Among the entries that follow, the required portion opens with the line containing "Generate a Blender" and closes with the line containing "from mathutils import Vector, Matrix". Give that portion again exactly, and nothing else.

·····

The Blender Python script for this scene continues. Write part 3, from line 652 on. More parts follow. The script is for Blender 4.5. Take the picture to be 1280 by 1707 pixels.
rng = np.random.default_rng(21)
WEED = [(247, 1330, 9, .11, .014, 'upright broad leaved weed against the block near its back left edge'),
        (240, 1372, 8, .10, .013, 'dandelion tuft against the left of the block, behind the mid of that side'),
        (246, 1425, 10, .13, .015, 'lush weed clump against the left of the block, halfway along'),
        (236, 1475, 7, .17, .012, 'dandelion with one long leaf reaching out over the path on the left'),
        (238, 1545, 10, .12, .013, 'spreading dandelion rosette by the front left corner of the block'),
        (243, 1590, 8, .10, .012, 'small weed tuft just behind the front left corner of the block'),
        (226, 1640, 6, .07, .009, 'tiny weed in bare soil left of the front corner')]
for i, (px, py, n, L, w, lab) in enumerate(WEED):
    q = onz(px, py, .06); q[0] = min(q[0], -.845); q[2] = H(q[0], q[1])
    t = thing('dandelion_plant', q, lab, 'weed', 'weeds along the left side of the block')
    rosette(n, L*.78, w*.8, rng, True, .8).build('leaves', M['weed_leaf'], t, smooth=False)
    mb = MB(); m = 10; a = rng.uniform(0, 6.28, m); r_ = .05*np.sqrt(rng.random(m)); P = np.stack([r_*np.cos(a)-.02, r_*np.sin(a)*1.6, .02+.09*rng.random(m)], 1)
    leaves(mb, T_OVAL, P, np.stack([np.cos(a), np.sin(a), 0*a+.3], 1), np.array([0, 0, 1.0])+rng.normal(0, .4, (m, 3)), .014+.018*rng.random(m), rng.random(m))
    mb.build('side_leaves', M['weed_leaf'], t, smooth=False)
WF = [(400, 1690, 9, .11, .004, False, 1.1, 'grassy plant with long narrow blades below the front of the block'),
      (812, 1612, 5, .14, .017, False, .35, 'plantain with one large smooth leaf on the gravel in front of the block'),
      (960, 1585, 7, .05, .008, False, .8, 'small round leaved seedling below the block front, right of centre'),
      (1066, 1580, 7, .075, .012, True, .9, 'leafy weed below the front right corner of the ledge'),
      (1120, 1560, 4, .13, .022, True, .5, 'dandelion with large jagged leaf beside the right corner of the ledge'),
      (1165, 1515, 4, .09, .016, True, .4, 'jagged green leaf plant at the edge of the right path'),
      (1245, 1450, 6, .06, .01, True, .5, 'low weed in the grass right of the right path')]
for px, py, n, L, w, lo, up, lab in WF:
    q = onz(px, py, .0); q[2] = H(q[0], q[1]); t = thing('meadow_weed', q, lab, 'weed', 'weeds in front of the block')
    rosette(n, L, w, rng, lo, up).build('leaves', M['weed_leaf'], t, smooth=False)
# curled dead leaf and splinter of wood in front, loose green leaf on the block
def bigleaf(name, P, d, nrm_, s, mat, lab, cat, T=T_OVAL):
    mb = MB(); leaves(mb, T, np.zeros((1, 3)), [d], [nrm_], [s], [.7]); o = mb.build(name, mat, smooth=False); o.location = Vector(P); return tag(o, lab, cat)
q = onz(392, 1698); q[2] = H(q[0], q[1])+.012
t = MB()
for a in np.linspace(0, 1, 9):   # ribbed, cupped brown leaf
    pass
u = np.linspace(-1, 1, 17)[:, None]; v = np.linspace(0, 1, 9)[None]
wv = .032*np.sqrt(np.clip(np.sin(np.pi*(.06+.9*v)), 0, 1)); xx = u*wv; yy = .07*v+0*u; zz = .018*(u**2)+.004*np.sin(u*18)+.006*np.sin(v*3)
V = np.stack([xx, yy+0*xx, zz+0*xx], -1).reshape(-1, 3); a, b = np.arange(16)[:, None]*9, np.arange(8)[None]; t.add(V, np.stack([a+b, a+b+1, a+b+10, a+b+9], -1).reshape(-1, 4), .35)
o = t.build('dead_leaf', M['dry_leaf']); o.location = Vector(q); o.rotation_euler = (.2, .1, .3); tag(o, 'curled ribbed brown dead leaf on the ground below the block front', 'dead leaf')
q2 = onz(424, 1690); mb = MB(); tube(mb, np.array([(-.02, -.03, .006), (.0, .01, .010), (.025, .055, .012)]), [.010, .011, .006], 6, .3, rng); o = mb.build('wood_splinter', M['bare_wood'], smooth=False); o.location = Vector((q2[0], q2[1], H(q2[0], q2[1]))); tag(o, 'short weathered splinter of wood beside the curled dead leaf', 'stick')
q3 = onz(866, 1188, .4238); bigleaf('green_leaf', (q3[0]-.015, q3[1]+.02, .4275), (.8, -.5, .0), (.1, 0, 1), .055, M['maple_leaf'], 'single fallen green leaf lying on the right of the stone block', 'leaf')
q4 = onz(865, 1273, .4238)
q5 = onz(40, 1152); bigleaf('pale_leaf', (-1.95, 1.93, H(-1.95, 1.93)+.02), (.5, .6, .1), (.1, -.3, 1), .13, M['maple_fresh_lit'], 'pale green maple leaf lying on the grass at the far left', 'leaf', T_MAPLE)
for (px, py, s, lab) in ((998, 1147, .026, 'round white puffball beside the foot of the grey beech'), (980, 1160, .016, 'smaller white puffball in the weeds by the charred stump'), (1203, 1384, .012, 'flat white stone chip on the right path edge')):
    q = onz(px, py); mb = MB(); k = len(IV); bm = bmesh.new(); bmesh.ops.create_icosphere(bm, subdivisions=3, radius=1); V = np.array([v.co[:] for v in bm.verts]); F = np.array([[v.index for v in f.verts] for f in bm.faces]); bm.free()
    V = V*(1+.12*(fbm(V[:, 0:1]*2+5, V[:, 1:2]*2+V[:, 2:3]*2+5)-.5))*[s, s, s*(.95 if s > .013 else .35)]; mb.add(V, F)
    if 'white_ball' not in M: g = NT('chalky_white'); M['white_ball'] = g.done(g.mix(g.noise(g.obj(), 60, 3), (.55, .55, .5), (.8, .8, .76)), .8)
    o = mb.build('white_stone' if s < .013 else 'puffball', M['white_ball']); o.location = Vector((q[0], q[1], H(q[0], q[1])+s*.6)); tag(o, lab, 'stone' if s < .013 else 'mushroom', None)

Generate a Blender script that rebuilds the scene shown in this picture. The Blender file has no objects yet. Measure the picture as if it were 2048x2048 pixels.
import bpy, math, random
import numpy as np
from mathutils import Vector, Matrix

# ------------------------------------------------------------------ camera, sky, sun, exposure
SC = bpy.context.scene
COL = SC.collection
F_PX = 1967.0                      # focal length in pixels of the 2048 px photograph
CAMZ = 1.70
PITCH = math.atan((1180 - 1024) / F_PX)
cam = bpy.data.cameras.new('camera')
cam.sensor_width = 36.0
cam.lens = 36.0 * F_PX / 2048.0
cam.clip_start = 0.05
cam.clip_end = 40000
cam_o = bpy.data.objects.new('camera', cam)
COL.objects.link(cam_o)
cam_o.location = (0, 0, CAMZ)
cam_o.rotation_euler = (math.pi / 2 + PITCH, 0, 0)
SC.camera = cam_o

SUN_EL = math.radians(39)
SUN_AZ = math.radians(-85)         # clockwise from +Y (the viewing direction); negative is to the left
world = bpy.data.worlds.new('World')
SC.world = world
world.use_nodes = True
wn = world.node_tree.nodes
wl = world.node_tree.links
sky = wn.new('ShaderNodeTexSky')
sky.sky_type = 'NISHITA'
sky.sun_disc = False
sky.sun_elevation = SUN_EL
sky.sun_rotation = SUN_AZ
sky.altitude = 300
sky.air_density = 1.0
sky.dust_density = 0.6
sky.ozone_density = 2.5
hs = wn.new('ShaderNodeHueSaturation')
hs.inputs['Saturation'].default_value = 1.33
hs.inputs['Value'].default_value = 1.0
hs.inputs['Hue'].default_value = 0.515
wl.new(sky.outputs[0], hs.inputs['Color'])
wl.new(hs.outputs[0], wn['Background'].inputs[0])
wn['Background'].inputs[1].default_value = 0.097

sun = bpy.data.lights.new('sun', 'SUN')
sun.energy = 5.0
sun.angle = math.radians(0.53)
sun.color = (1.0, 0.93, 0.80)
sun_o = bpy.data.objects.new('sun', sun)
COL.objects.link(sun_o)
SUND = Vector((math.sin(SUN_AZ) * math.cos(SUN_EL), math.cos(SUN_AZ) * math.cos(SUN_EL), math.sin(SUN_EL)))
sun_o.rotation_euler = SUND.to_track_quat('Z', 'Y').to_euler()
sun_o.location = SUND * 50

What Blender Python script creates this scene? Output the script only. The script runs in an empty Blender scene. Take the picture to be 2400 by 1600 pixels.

·····

_Response to this task_
Generate a Blender script that rebuilds the scene shown in this picture. The Blender file has no objects yet. Measure the picture as if it were 2048x2048 pixels.
import bpy, math, random
import numpy as np
from mathutils import Vector, Matrix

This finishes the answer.